Some in Congress want Air Force to study cost of building more F-22s

An F-22 Raptor conducts in-air refueling off the East Coast on May 10, 2012.


By FORT WORTH STAR-TELEGRAM Published: April 21, 2016

Remember the F-22?

Before Lockheed Martin cranked up the F-35 program, it built the F-22 fighter jet, a supersonic stealth aircraft designed during the Cold War. The program was shut down after then-defense Secretary Robert Gates decided in 2009 to hold production to 187 jets, well short of the program’s goal of 381 aircraft. He cited the program cost — the Pentagon spent $67 billion for the planes.

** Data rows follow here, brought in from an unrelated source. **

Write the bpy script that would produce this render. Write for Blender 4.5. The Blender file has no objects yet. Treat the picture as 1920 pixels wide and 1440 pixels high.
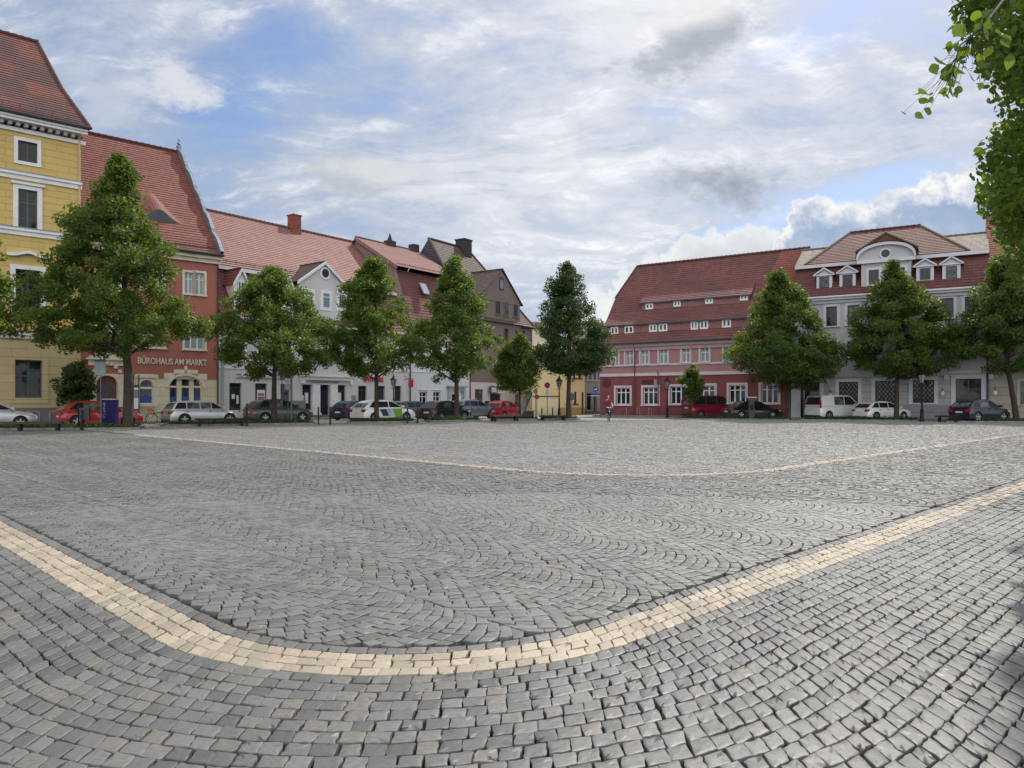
import bpy, bmesh, math, random
import numpy as np
from mathutils import Vector, Matrix
R = math.radians
random.seed(7); RNG = np.random.default_rng(11)
SC = bpy.context.scene; COL = SC.collection
# pinhole of the camera: f in photo pixels, principal column, horizon row, eye height
F, CX, HZ, H = 1400.0, 960.0, 751.0, 1.5
def gx(px, Y): return (px-CX)/F*Y
def gz(py, Y): return H+(HZ-py)/F*Y

# ---------------------------------------------------------------- materials
MATS = {}
def newmat(name):
    m = bpy.data.materials.new(name); m.use_nodes = True
    nt = m.node_tree; nt.nodes.clear()
    out = nt.nodes.new('ShaderNodeOutputMaterial'); b = nt.nodes.new('ShaderNodeBsdfPrincipled')
    nt.links.new(b.outputs[0], out.inputs[0]); MATS[name] = m
    return m, nt, b
def nd(nt, t, **kw):
    n = nt.nodes.new(t)
    for k, v in kw.items():
        if k.startswith('i_'):
            key = k[2:]; key = int(key) if key.isdigit() else key.replace('_', ' ')
            n.inputs[key].default_value = v
        else: setattr(n, k, v)
    return n
def math_(nt, op, a, b=None, c=None, clamp=False):
    n = nt.nodes.new('ShaderNodeMath'); n.operation = op; n.use_clamp = clamp
    for i, x in enumerate((a, b, c)):
        if x is None: continue
        if hasattr(x, 'is_linked') or hasattr(x, 'links'): nt.links.new(x, n.inputs[i])
        else: n.inputs[i].default_value = x
    return n.outputs[0]
def mix_(nt, fac, a, b, blend='MIX'):
    n = nt.nodes.new('ShaderNodeMix'); n.data_type = 'RGBA'; n.blend_type = blend
    for s, x in ((n.inputs[0], fac), (n.inputs[6], a), (n.inputs[7], b)):
        if hasattr(x, 'links'): nt.links.new(x, s)
        elif isinstance(x, (int, float)): s.default_value = x
        else: s.default_value = (*x[:3], 1)
    return n.outputs[2]
def noise_(nt, vec, scale, detail=4, rough=.55, out=0):
    n = nd(nt, 'ShaderNodeTexNoise'); n.inputs['Scale'].default_value = scale
    n.inputs['Detail'].default_value = detail; n.inputs['Roughness'].default_value = rough
    if vec is not None: nt.links.new(vec, n.inputs['Vector'])
    return n.outputs[out]
def ramp_(nt, fac, lo, hi):
    n = nd(nt, 'ShaderNodeMapRange'); n.inputs['From Min'].default_value = lo; n.inputs['From Max'].default_value = hi
    n.interpolation_type = 'SMOOTHSTEP'
    nt.links.new(fac, n.inputs['Value']); return n.outputs[0]
def bump_(nt, b, h, strength=.3, dist=.02):
    n = nd(nt, 'ShaderNodeBump'); n.inputs['Strength'].default_value = strength; n.inputs['Distance'].default_value = dist
    nt.links.new(h, n.inputs['Height']); nt.links.new(n.outputs[0], b.inputs['Normal'])
def c3(c, k=1.0): return tuple(min(1, x*k) for x in c)
def mat(name, color, rough=.7, metal=0., spec=.5, var=.12, scale=1.5, bump=0., bscale=25., coat=0., fine=0.):
    if name in MATS: return MATS[name]
    m, nt, b = newmat(name)
    b.inputs['Roughness'].default_value = rough; b.inputs['Metallic'].default_value = metal
    b.inputs['Specular IOR Level'].default_value = spec; b.inputs['Coat Weight'].default_value = coat
    b.inputs['Coat Roughness'].default_value = .08
    tc = nd(nt, 'ShaderNodeTexCoord').outputs['Object']
    n = noise_(nt, tc, scale, 5, .6)
    c = mix_(nt, ramp_(nt, n, .3, .7), c3(color, 1-var), c3(color, 1+var))
    if fine:
        c = mix_(nt, fine, c, mix_(nt, noise_(nt, tc, 40, 3), (0, 0, 0), c3(color, 2.0)))
    nt.links.new(c, b.inputs['Base Color'])
    if bump: bump_(nt, b, noise_(nt, tc, bscale, 4), bump)
    return m
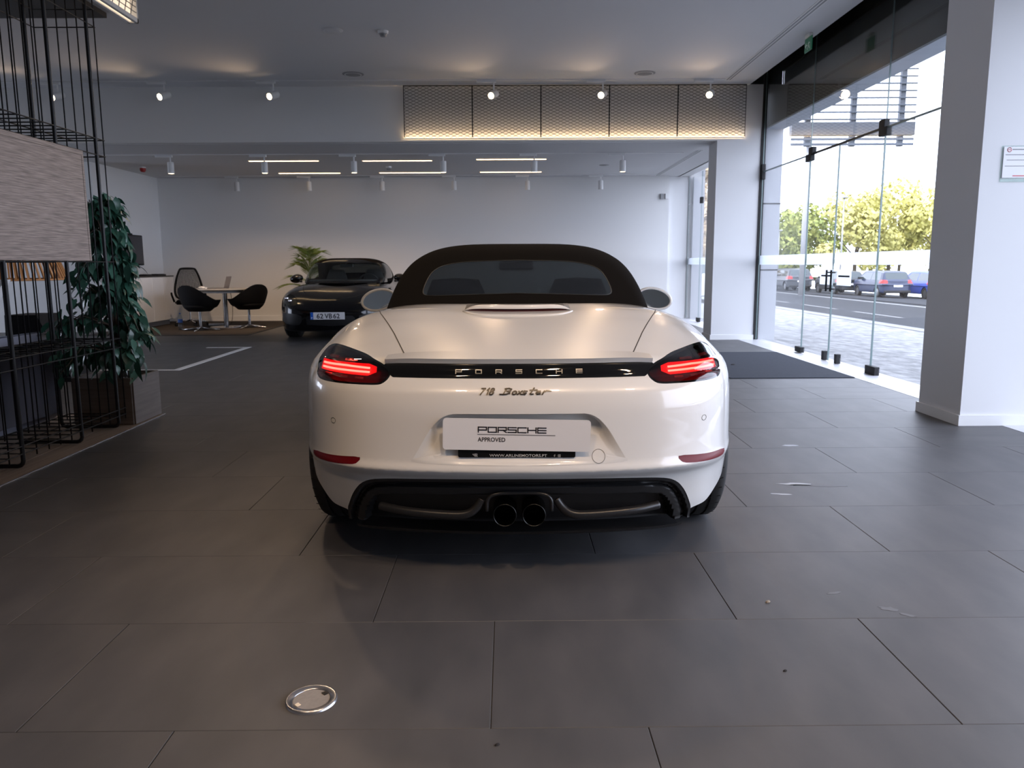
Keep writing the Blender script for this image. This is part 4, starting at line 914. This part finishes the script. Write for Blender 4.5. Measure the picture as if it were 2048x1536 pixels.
# bench, dark case, white stand and slatted pendant beyond the rack
t = thing('lounge_bench', 'grey-blue upholstered bench back seen through the wire rack', 'bench', (0, 0, .006))
G().bbox(-4.4, 2.4, .08, -3.40, 5.80, .40, .05).obj('seat', M['bench'], t, True); G().bbox(-3.54, 2.4, .03, -3.36, 5.83, .68, .05).obj('backrest', M['bench'], t, True)
for x in (-4.3, -3.6):
    for y in (2.5, 5.7): G().tube([(x, y, 0), (x, y, .1)], .02, 8).obj('leg', M['steel_black'], t)
t = thing('low_case', 'black trapezoid seat beyond the bench, against the white wall', 'seat', (-4.85, 7.9, 0))
G().prism([(-.24, 0), (.42, 0), (.10, .68), (-.22, .68)], lambda a, b: (a, 0, b), lambda a, b: (a, .4, b)).obj('body', M['chair_black'], t); G().bbox(-.24, -.02, .0, .42, .42, .05, .01).obj('base', M['blk_matte'], t)
t = thing('display_stand', 'white angular stand with dark panel left of the low seat', 'stand', (-5.1, 7.6, 0))
g = G(); pts = [(-.55, .0), (-.15, .55), (.16, 1.04)]
for (a0, b0), (a1, b1) in zip(pts, pts[1:]): g.prism([(a0, b0), (a0+.10, b0), (a1+.10, b1), (a1, b1)], lambda a, b: (a, 0, b), lambda a, b: (a, .10, b))
g.obj('upper_arm', M['white_lacquer'], t); G().prism([(-.22, .52), (-.10, .55), (.02, .0), (-.10, .0)], lambda a, b: (a, .0, b), lambda a, b: (a, .12, b)).obj('lower_leg', M['white_lacquer'], t)
B(-.75, .12, .3, -.1, .15, 1.0).obj('panel', M['blk_matte'], t)
t = thing('pendant_lamp', 'orange-brown wooden slat pendant shade behind the wire rack', 'lamp', (-5.25, 8.3, 1.03))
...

Now some members of Congress want to build more. According to reports in the defense industry trade press, members of the House Armed Services Committee’s Tactical Air and Land Forces Subcommittee, headed by Rep. Mike Turner, R-Ohio, introduced a bill Tuesday that would direct Air Force brass to study the cost of resuming F-22 production, “in light of growing threats to U.S. air superiority.”

In particular, they cited concerns over improved air defenses being developed in Russia and China.

Lockheed Martin Aeronautics built the mid-fuselage for the F-22 in west Fort Worth and did final assembly on the jet in Marietta, Ga.

Last year, a decade after it was delcared combat-ready, the F-22 made its wartime debut, flying more than 100 missions against Islamic State positions in Syria and Iraq.